Bunte Einkaufstaschen als Symbol für Konsum und Kaufkraft Bunte Einkaufstaschen als Symbol für Konsum und Kaufkraft
Glück als Konsumversprechen. (Symbolbild)

Es ist das Urversprechen der modernen Konsumgesellschaft: Kaufen soll nicht nur bestimmte Grundbedürfnisse befriedigen, sondern uns auch glücklich machen. Kann dieses Versprechen eingelöst werden? Eine interessante Antwort auf diese Frage gibt eine aktuelle Studie von Ashley Whillans et al. (2017). Deren Ergebnisse zeigen eindrücklich: Glück lässt sich tatsächlich zu einem gewissen Grad käuflich erwerben. Allerdings weniger mit materiellen Produkten, sondern mehr mit dem Kauf von Produkten und Dienstleistungen, welche uns mehr Freizeit verschaffen. 

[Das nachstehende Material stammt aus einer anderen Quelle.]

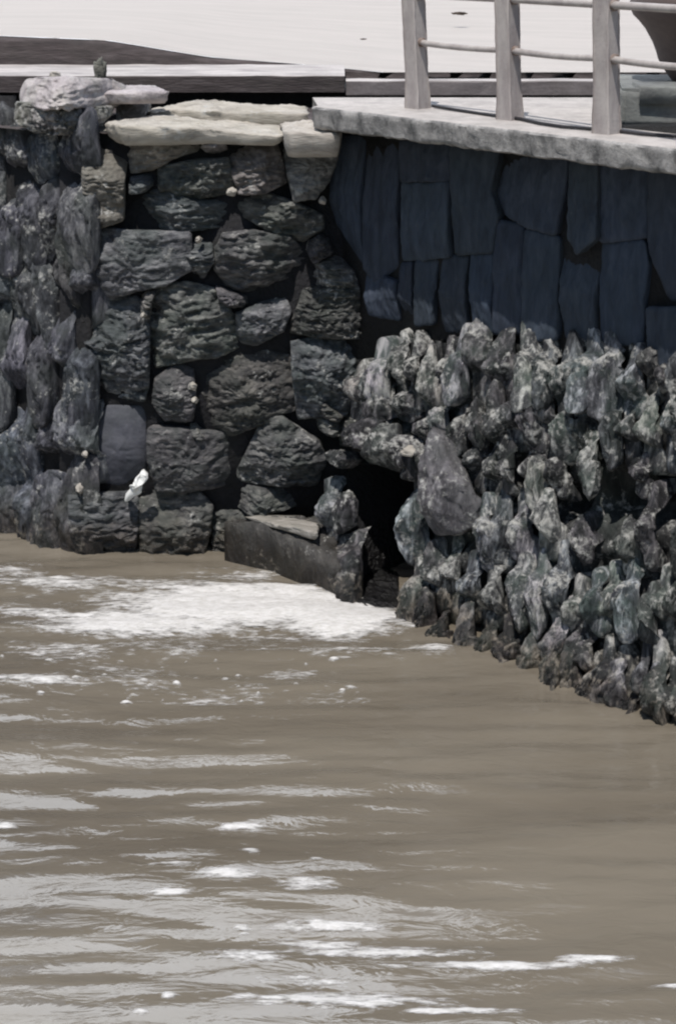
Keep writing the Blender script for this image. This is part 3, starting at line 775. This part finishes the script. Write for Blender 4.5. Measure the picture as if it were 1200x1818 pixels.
# ------------------------------------------------------------------ lathered froth, and pale streaks for sky glints, just above the water
def foam_and_glint(name, x0, x1, y0, y1, step, blobs, label=None, amp=.02, nsc=7.0, bias=.0, st=(.55, 1.1)):
    nx = int((x1-x0)/step); ny = int((y1-y0)/step); Z = {}
    for j in range(ny+1):
        y = y0+(y1-y0)*j/ny
        for i in range(nx+1):
            x = x0+(x1-x0)*i/nx; px, py = proj(Vector((x, y, 0))); mk = 0
            for cx, cy, rx, ry, wt in blobs:
                d = ((px-cx)/rx)**2+((py-cy)/ry)**2
                if d < 3: mk = max(mk, wt*math.exp(-d*1.1))
            if mk < .04: continue
            q = Vector((x*nsc*st[0], y*nsc*st[1], 3.3))
            n = .5*noise.noise(q)+.42*noise.noise(q*2.3)+.32*noise.noise(q*5.1)
            h = mk*1.5-.34+n*.6+bias
            Z[(i, j)] = (x, y, wave(x, y)+max(-.004, min(.03, h*amp)), h)
    V = []; idx = {}; Fc = []; T = []
    for j in range(ny):
        for i in range(nx):
            ks = [(i, j), (i+1, j), (i+1, j+1), (i, j+1)]
            if all(k in Z for k in ks) and max(Z[k][2]-wave(Z[k][0], Z[k][1]) for k in ks) > 0:
                f = []
                for k in ks:
                    if k not in idx: idx[k] = len(V); V.append(Z[k][:3]); T.append(max(0, Z[k][3]))
                    f.append(idx[k])
                Fc.append(tuple(f))
    o = mesh_obj(name, V, Fc, M['foam_and_glint']); o.data.attributes.new('thick', 'FLOAT', 'POINT').data.foreach_set('value', T)
    return tag(o, label, None, None, 'stuff')
rf = random.Random(3)
FLECKS = [(rf.gauss(230, 190), rf.triangular(1150, 1370, 1170), rf.uniform(4, 12), rf.uniform(1.5, 3.2), rf.uniform(.5, .9)) for _ in range(80)]
foam_and_glint('foam_and_glint', -2.8, .8, 9.8, 12.6, .013, [
 (430,1078,260,42,1.3),(600,1098,120,38,1.4),(250,1108,210,26,1.1),(110,1035,190,22,.60),(330,1045,200,22,.6),(645,1068,45,18,1.0),(430,1020,150,18,.5),(20,1015,90,18,.5),
 (60,1090,160,14,.6),(100,1160,150,24,.5),(70,1212,150,10,.75),(220,1200,120,35,.42),(520,1130,180,14,.5),(770,1155,60,10,.75),(520,1195,60,10,.6),(620,1160,160,14,.45),
 (510,1306,70,6,1.0),(350,1307,90,4,.8),(420,1240,220,40,.34),(560,1250,150,30,.36),(230,1310,170,30,.36),(300,1150,250,20,.45)] + FLECKS,
 'white churned froth washing out from the drain opening')
foam_and_glint('foam_and_glint', -1.9, 1.9, 6.3, 9.3, .011, [  # pale streaks modelled in place of sky glints on the water
 (430,1468,48,7,.95),(8,1466,24,10,.9),(445,1514,22,7,.9),(300,1592,60,8,.8),(410,1556,60,13,.85),(540,1572,80,13,.75),(430,1652,18,14,.7),(585,1645,110,11,.9),
 (560,1676,150,14,.7),(660,1692,190,14,.8),(440,1702,90,18,.7),(880,1716,190,9,.95),(1050,1706,70,9,.85),(560,1745,120,14,.55),(600,1782,220,20,.85),(800,1800,130,8,.8),
 (300,1778,18,8,.9),(250,1808,20,6,.85),(1190,1750,40,7,.8),(560,1530,20,6,.7),(300,1540,60,6,.55)],
 'thin pale streaks standing for sky glints on brown water', amp=.012, nsc=9, st=(.5, 1.8))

Warum macht uns materieller Konsum nur bedingt glücklich?

Die sogenannte “hedonische Adaption” ist dafür verantwortlich, dass uns die meisten materiellen Dinge nur für kurze Zeit glücklicher machen. Wir gewöhnen uns schnell an neue Sachen und überschätzen systematisch den Glückszuwachs, welchen wir uns durch den Konsum materieller Produkte erhoffen. So führt beispielsweise der Kauf des neusten iPhones zu Beginn zwar bei manchem zu einem erhöhten Glücksempfinden, aber leider gewöhnt man sich recht schnell daran, und der Glückszuwachs löst sich in Luft auf. Häufige Folge: Wir kaufen wieder was Neues, und das Ganze geht von vorn los.

Weshalb Geld für mehr Freizeit ausgeben?

Um herauszufinden, welche Art von Konsum uns glücklich macht, gaben die Forscherinnen im ersten Teil ihrer Studie insgesamt 60 Personen jeweils 80 Dollar, welche diese an zwei Wochenenden ausgeben sollten, und zwar in zwei Raten zu je 40 Dollar. Am ersten Wochenende wurden die Teilnehmenden gebeten, das Geld für Dinge oder Dienstleistungen auszugeben, durch welche sie Zeit sparen. Das Geld wurde dann beispielsweise dazu verwendet, einen Reinigungsservice zu beauftragen oder man liess sich für eine Party Häppchen vom Caterer liefern. An einem weiteren Wochenende gaben die Teilnehmerinnen und Teilnehmer dann die restlichen 40 Dollar aus, diesmal mit der Vorgabe, sich etwas Materielles zu kaufen, etwa Bücher, Wein oder Polohemden.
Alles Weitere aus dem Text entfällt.